Bjorn Borg’s 1981 loss to John McEnroe in the Wimbledon final is often seen as the end for Borg, who quit tennis the next year. Many forget, though, that Borg had a chance for redemption at the U.S. Open in the summer of 1981. Borg had never won the tournament; the year before, he trailed McEnroe two sets to love, won sets three and four, but lost in the fifth. In 1981, he won the first set, but lost the next three. He never played another major tournament.

Borg couldn’t cope with those defeats. But other champions have. Sampras won another major title after Federer defeated him at Wimbledon in 2001. Andre Agassi suffered a demoralizing defeat to Sampras at the 2002 U.S. Open, but recovered to win his fourth Australian Open, and final major title, in 2003. Jimmy Connors dominated the tour in 1974, winning all three major tournaments he played (he skipped the French Open). By the end of 1981, he hadn’t reached a major final in three years and many people thought he was finished. Then he won two major titles in 1982 and another one in 1983.

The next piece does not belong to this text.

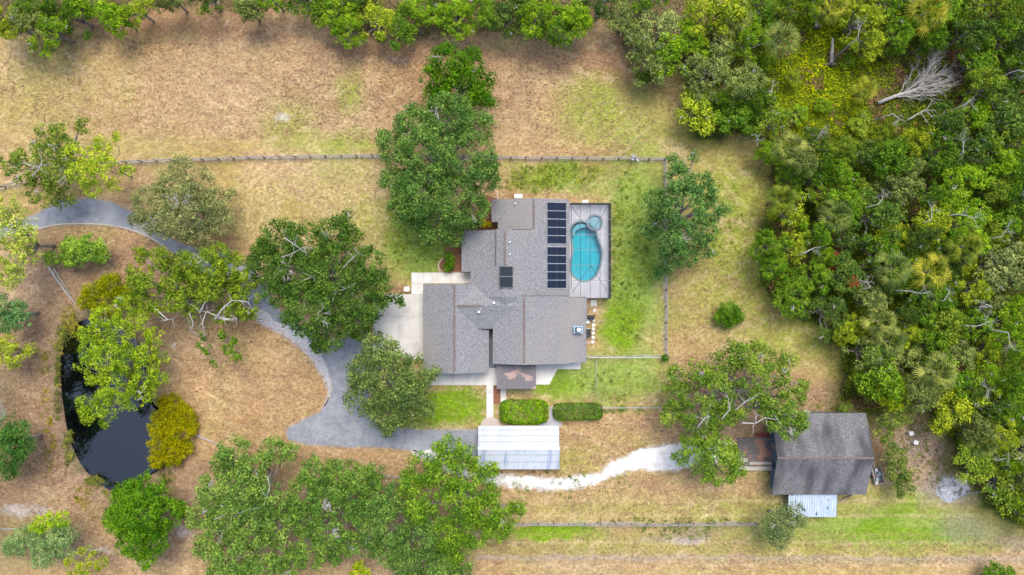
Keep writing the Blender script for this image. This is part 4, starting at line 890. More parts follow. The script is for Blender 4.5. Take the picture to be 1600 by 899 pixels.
def limb(mb, a, b, r0, r1, rs, k=5, wob=.12, sag=0):
    a = np.array(a, float); b = np.array(b, float); L = np.linalg.norm(b-a); P = []
    for i in range(k+1):
        t = i/k; p = a+(b-a)*t; p[2] += math.sin(math.pi*t)*sag*L
        if 0 < i < k: p += (rs.rand(3)-.5)*wob*L
        P.append(p)
    mb.tube(P, [r0+(r1-r0)*i/k for i in range(k+1)], 5); return P
LEAFCOL = {'dark':(.030,.088,.014),'deep':(.030,.115,.008),'mid':(.058,.125,.022),'grey':(.115,.155,.058),'pale':(.15,.2,.075),'yellow':(.18,.28,.02),'lime':(.17,.25,.016),
           'bright':(.065,.19,.015),'blue':(.065,.16,.06),'olive':(.185,.19,.008),'moss':(.09,.15,.016),'mint':(.13,.24,.075)}
def make_tree(base, lobes, h, col, label, seed, name='oak_tree', group=None, rc=(.5,1.0), leaf=.34, dens=1.0, cover=1.9, dead=0, trunk=.35, flat=.82, cat='tree', bare=0, link=True, up=.35, color=None):
    """base and lobes in metres; lobes (x,y,z,r)"""
    t = thing(name, (base[0], base[1], 0), label, cat, group); rs = np.random.RandomState(seed+100)
    rel = [(x-base[0], y-base[1], z, r) for x, y, z, r in lobes]
    P, Nn, S, T, O, cents = crown_points(rel, rc, dens, leaf, seed, flat, cover, up)
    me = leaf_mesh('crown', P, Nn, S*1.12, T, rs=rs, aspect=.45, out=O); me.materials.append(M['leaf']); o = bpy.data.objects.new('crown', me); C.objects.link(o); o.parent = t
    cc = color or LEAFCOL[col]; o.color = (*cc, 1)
    mb = MB(); fk = np.array([0, 0, h*.28]); cen = np.mean([l[:2] for l in rel], 0); fk[:2] = cen*.25
    limb(mb, (0, 0, -.1), fk, trunk, trunk*.75, rs, 4, .05)
    for (x, y, z, r) in rel:
        e = np.array([x, y, z+.1*r]); Q = limb(mb, fk, e, trunk*.5, trunk*.18, rs, 6, .14, .06)
        near = sorted(cents, key=lambda c: np.linalg.norm(c-e))[:max(4, int(r*3))]
        for c in near[::2]: limb(mb, Q[rs.randint(3, 6)], c, trunk*.14, .03, rs, 4, .14, .05)
    tk = mb.build('trunk', M['bark']); tk.parent = t
    if dead:
        for k in range(dead):
            mb = MB()
            x, y, z, r = rel[rs.randint(len(rel))]; a = np.array([x+rs.uniform(-.4, .4)*r, y+rs.uniform(-.4, .4)*r, z+flat*r*.8]); ang = rs.rand()*6.28
            for q in range(rs.randint(2, 5)):
                L = r*rs.uniform(.3, .6); an = ang+rs.uniform(-.9, .9); e = a+np.array([math.cos(an)*L, math.sin(an)*L, rs.uniform(.1, .35)*L]); Q = limb(mb, a, e, .045, .02, rs, 4, .2)
                for s in range(3):
                    b0 = Q[rs.randint(1, 4)]; an2 = an+rs.uniform(-1.2, 1.2); limb(mb, b0, b0+np.array([math.cos(an2), math.sin(an2), .2])*L*.4, .04, .018, rs, 3, .2)
            d = mb.build('dead_branch', M['deadwood']); d.parent = t
    return t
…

What Federer does next might define his place in this sport more than anything he has done up to this point. There’s no chance he’ll end his career this year, as Borg did, even if he doesn’t win his fifth consecutive U.S. Open two weeks from now. That’s just not Federer’s character. But there is a chance he won’t win another major title, if for no other reason than the ages of Nadal, 22, and Novak Djokovic, 21, who both could improve in the next year or two, assuming they remain healthy. Of course, Federer might yet win four more majors. No doubt, he is looking ahead at the most difficult and uncertain years of his career, a period in which belief and self-doubt will do battle from tournament to tournament. Tonight, at Arthur Ashe Stadium, the journey begins.